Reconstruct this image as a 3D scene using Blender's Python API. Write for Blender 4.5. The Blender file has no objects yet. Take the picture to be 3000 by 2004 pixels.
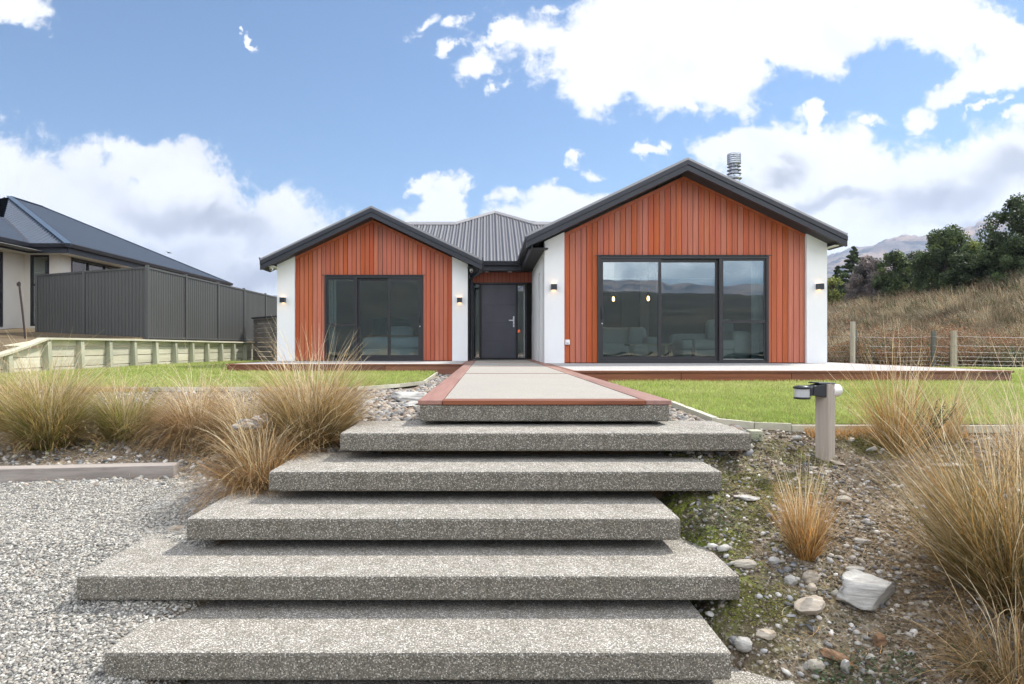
import bpy, math, random
import numpy as np
from mathutils import Vector, Matrix
R = math.radians
random.seed(7); RNG = np.random.default_rng(11)
sc = bpy.context.scene
col = sc.collection

# ------------------------------------------------------------ camera
cam_d = bpy.data.cameras.new('camera'); cam = bpy.data.objects.new('camera', cam_d); col.objects.link(cam)
cam.location = (0, 0, .37); cam.rotation_euler = (R(90), 0, 0)
cam_d.sensor_width = 36; cam_d.lens = 24; cam_d.shift_x = .024; cam_d.shift_y = .004
cam_d.clip_start = .05; cam_d.clip_end = 9000
sc.camera = cam
sc.render.resolution_x = 1024; sc.render.resolution_y = 684
# ------------------------------------------------------------ light and exposure
SUN = Vector((.62, .42, .98)).normalized()
EXPOSURE = 1.13
sc.view_settings.view_transform = 'Standard'; sc.view_settings.look = 'None'
sc.view_settings.gamma = 1; sc.view_settings.exposure = EXPOSURE
sc.view_settings.use_curve_mapping = False
sd = bpy.data.lights.new('sun', 'SUN'); so = bpy.data.objects.new('sun', sd); col.objects.link(so)
so.rotation_euler = SUN.to_track_quat('Z', 'Y').to_euler()
sd.energy = 3.0; sd.angle = R(5); sd.color = (1, .95, .87)

def build_world():
    w = bpy.data.worlds.new('World'); sc.world = w; w.use_nodes = True
    nt = w.node_tree; N = nt.nodes; L = nt.links; N.clear()
    def nd(t, **k):
        n = N.new(t)
        for a, b in k.items(): setattr(n, a, b)
        return n
    def mth(op, a, b=None, c=None, clamp=False):
        n = nd('ShaderNodeMath', operation=op, use_clamp=clamp)
        for i, v in enumerate((a, b, c)):
            if v is None: continue
            if isinstance(v, (int, float)): n.inputs[i].default_value = v
            else: L.new(v, n.inputs[i])
        return n.outputs[0]
    tc = nd('ShaderNodeTexCoord'); sp = nd('ShaderNodeSeparateXYZ'); L.new(tc.outputs['Generated'], sp.inputs[0])
    X, Y, Z = sp.outputs
    Ya = mth('MAXIMUM', mth('ABSOLUTE', Y), .12)
    u = mth('DIVIDE', X, Ya); v = mth('DIVIDE', Z, Ya)
    cb = nd('ShaderNodeCombineXYZ'); L.new(u, cb.inputs[0]); L.new(v, cb.inputs[1]); L.new(mth('MULTIPLY', mth('LESS_THAN', Y, 0), 5.), cb.inputs[2])
    # warp for ragged edges
    def noise(scale, detail, rough, vec, dist=0.):
        n = nd('ShaderNodeTexNoise'); n.inputs['Scale'].default_value = scale; n.inputs['Detail'].default_value = detail
        n.inputs['Roughness'].default_value = rough; n.inputs['Distortion'].default_value = dist
        L.new(vec, n.inputs['Vector']); return n
    P = cb.outputs[0]
    n1 = noise(9, 6, .62, P)
    wv = nd('ShaderNodeVectorMath', operation='SUBTRACT'); L.new(n1.outputs['Color'], wv.inputs[0]); wv.inputs[1].default_value = (.5, .5, .5)
    ws = nd('ShaderNodeVectorMath', operation='MULTIPLY'); L.new(wv.outputs[0], ws.inputs[0]); ws.inputs[1].default_value = (.16, .12, 0)
    wa = nd('ShaderNodeVectorMath', operation='ADD'); L.new(P, wa.inputs[0]); L.new(ws.outputs[0], wa.inputs[1])
    Q = wa.outputs[0]
    def field(bl, vec, wisp=False):
        acc = None
        for (px, py, rx, ry, a) in bl:
            m = nd('ShaderNodeMapping', vector_type='TEXTURE'); L.new(vec, m.inputs['Vector'])
            m.inputs['Location'].default_value = ((px-1428)/2000, (1014-py)/2000, 0)
            m.inputs['Rotation'].default_value = (0, 0, R(-a)); k_ = 1.55 if ry < 46 and wisp else 1; m.inputs['Scale'].default_value = (rx*k_/2000, ry*k_/2000, 1)
            ln = nd('ShaderNodeVectorMath', operation='LENGTH'); L.new(m.outputs[0], ln.inputs[0])
            d = ln.outputs['Value']
            if ry < 46 and wisp: d = mth('ADD', d, .48)         # thin scraps stay translucent
            acc = d if acc is None else mth('SMOOTH_MIN', acc, d, .12)
        return acc
    clouds = [(200,620,430,215,6),(560,640,330,190,24),(860,690,190,140,15),(-150,600,380,230,0),(560,850,620,110,6),(430,470,170,80,0),
      (50,25,120,58,10),(735,112,14,34,-20),(690,80,14,10,0),(1230,70,60,26,-15),(1310,70,42,26,0),(1320,148,30,26,0),
      (1780,190,330,120,14),(1470,110,85,50,-40),(1410,210,75,42,-10),(1440,265,42,30,0),(2150,40,600,140,-4),(2650,40,300,110,0),(1900,90,260,130,5),(2130,195,170,110,25),(2420,120,300,95,-10),(1990,290,110,34,5),(2160,285,45,38,0),
      (2840,110,270,95,10),(2880,240,170,60,-20),(1640,12,90,34,0),
      (1700,450,34,40,60),(1755,500,58,34,35),(1690,590,165,56,5),(1240,545,40,34,0),(1300,590,75,60,0),(1290,650,170,46,0),(1890,440,42,20,0),(1930,430,30,22,0),(1480,570,60,34,0),(1560,640,120,70,0),
      (2350,480,300,130,0),(2180,440,170,80,-5),(2390,345,42,58,-35),(2230,395,120,28,-8),(2540,372,55,20,-15),(2680,352,78,34,-24),(2560,560,560,150,0),(2900,500,320,130,-10),(2870,325,70,16,-18),(2980,345,50,24,0),(2700,690,650,100,0),
      (1400,800,1500,70,0)]
    d = field(clouds, Q, True)
    f1 = mth('SUBTRACT', 1.10, d)
    n2 = noise(15, 12, .68, P, .25)
    f2 = mth('ADD', f1, mth('MULTIPLY', mth('SUBTRACT', n2.outputs['Fac'], .5), 1.9))
    # clouds elsewhere in the sky (behind the camera, overhead)
    n3 = noise(2.1, 8, .6, tc.outputs['Generated'], .3)
    fr = mth('MULTIPLY', mth('SUBTRACT', n3.outputs['Fac'], .44), 2.6)
    out = mth('ADD', mth('GREATER_THAN', mth('ABSOLUTE', u), 1.15), mth('GREATER_THAN', v, .78), clamp=True)
    rear = mth('MAXIMUM', mth('LESS_THAN', Y, .1), out)
    mx = nd('ShaderNodeMix', data_type='FLOAT'); L.new(rear, mx.inputs[0]); L.new(f2, mx.inputs[2]); L.new(fr, mx.inputs[3])
    mr = nd('ShaderNodeMapRange', interpolation_type='SMOOTHSTEP'); L.new(mx.outputs[0], mr.inputs['Value'])
    mr.inputs['From Min'].default_value = -.06; mr.inputs['From Max'].default_value = .40
    dens = mr.outputs[0]
    # grey bellies
    greys = [(560,640,330,70,14),(300,740,420,80,4),(760,800,300,60,4),(2780,560,330,80,-14),(2980,470,240,75,-16),(2260,530,110,46,-10),(2420,610,240,40,-10),(2900,640,300,30,-5)]
    n4 = noise(7, 7, .6, P, .3)
    wv2 = nd('ShaderNodeVectorMath', operation='SUBTRACT'); L.new(n4.outputs['Color'], wv2.inputs[0]); wv2.inputs[1].default_value = (.5, .5, .5)
    ws2 = nd('ShaderNodeVectorMath', operation='MULTIPLY'); L.new(wv2.outputs[0], ws2.inputs[0]); ws2.inputs[1].default_value = (.22, .16, 0)
    wa2 = nd('ShaderNodeVectorMath', operation='ADD'); L.new(P, wa2.inputs[0]); L.new(ws2.outputs[0], wa2.inputs[1])
    g = field(greys, wa2.outputs[0])
    gr = nd('ShaderNodeMapRange', interpolation_type='SMOOTHSTEP'); L.new(g, gr.inputs['Value'])
    gr.inputs['From Min'].default_value = 1.25; gr.inputs['From Max'].default_value = .15
    n6 = noise(5.5, 9, .6, P, .5)                       # billowy shading inside every cloud
    sh = nd('ShaderNodeMapRange', interpolation_type='SMOOTHSTEP'); L.new(n6.outputs['Fac'], sh.inputs['Value']); sh.inputs['From Min'].default_value = .46; sh.inputs['From Max'].default_value = .74
    gf = mth('ADD', mth('MULTIPLY', gr.outputs[0], .74), mth('MULTIPLY', sh.outputs[0], .26), clamp=True)
    cm = nd('ShaderNodeMix', data_type='RGBA'); L.new(gf, cm.inputs[0])
    E = 1/2**EXPOSURE
    cm.inputs[6].default_value = (1.15*E, 1.15*E, 1.16*E, 1); cm.inputs[7].default_value = (.40*E, .42*E, .46*E, 1)
    # the clear sky
    sky = nd('ShaderNodeTexSky', sky_type='NISHITA'); sky.sun_disc = False
    sky.sun_elevation = math.asin(SUN.z); sky.sun_rotation = math.atan2(SUN.x, SUN.y)
    sky.air_density = 1.0; sky.dust_density = .6; sky.ozone_density = 2.0; sky.altitude = 300
    sk = nd('ShaderNodeMix', data_type='RGBA', blend_type='MULTIPLY'); sk.inputs[0].default_value = 1
    L.new(sky.outputs[0], sk.inputs[6]); sk.inputs[7].default_value = (SKYS*.74, SKYS*1.0, SKYS*1.14, 1)
    fm = nd('ShaderNodeMix', data_type='RGBA'); L.new(dens, fm.inputs[0]); L.new(sk.outputs[2], fm.inputs[6]); L.new(cm.outputs[2], fm.inputs[7])
    # clouds facing the sun, unseen behind the camera, brightened to fill the house front
    rb = nd('ShaderNodeMapRange', interpolation_type='SMOOTHSTEP'); L.new(Y, rb.inputs['Value']); rb.inputs['From Min'].default_value = .15; rb.inputs['From Max'].default_value = -.45; rb.inputs['To Min'].default_value = 1.0; rb.inputs['To Max'].default_value = REAR_FILL
    cb2 = nd('ShaderNodeVectorMath', operation='SCALE'); L.new(cm.outputs[2], cb2.inputs[0]); L.new(rb.outputs[0], cb2.inputs['Scale']); L.new(cb2.outputs[0], fm.inputs[7])
    bg = nd('ShaderNodeBackground'); L.new(fm.outputs[2], bg.inputs[0]); bg.inputs[1].default_value = 1
    o = nd('ShaderNodeOutputWorld'); L.new(bg.outputs[0], o.inputs[0])
SKYS = .054; REAR_FILL = 4.0
build_world()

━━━

» TASK STATEMENT
Everything from the first line to the line with "sd.energy = 3.0;" must be repeated exactly, and nothing else. Leave the pictures out.

» WORKED ANSWER
Reconstruct this image as a 3D scene using Blender's Python API. Write for Blender 4.5. The Blender file has no objects yet. Take the picture to be 3000 by 2004 pixels.
import bpy, math, random
import numpy as np
from mathutils import Vector, Matrix
R = math.radians
random.seed(7); RNG = np.random.default_rng(11)
sc = bpy.context.scene
col = sc.collection

# ------------------------------------------------------------ camera
cam_d = bpy.data.cameras.new('camera'); cam = bpy.data.objects.new('camera', cam_d); col.objects.link(cam)
cam.location = (0, 0, .37); cam.rotation_euler = (R(90), 0, 0)
cam_d.sensor_width = 36; cam_d.lens = 24; cam_d.shift_x = .024; cam_d.shift_y = .004
cam_d.clip_start = .05; cam_d.clip_end = 9000
sc.camera = cam
sc.render.resolution_x = 1024; sc.render.resolution_y = 684
# ------------------------------------------------------------ light and exposure
SUN = Vector((.62, .42, .98)).normalized()
EXPOSURE = 1.13
sc.view_settings.view_transform = 'Standard'; sc.view_settings.look = 'None'
sc.view_settings.gamma = 1; sc.view_settings.exposure = EXPOSURE
sc.view_settings.use_curve_mapping = False
sd = bpy.data.lights.new('sun', 'SUN'); so = bpy.data.objects.new('sun', sd); col.objects.link(so)
so.rotation_euler = SUN.to_track_quat('Z', 'Y').to_euler()
sd.energy = 3.0; sd.angle = R(5); sd.color = (1, .95, .87)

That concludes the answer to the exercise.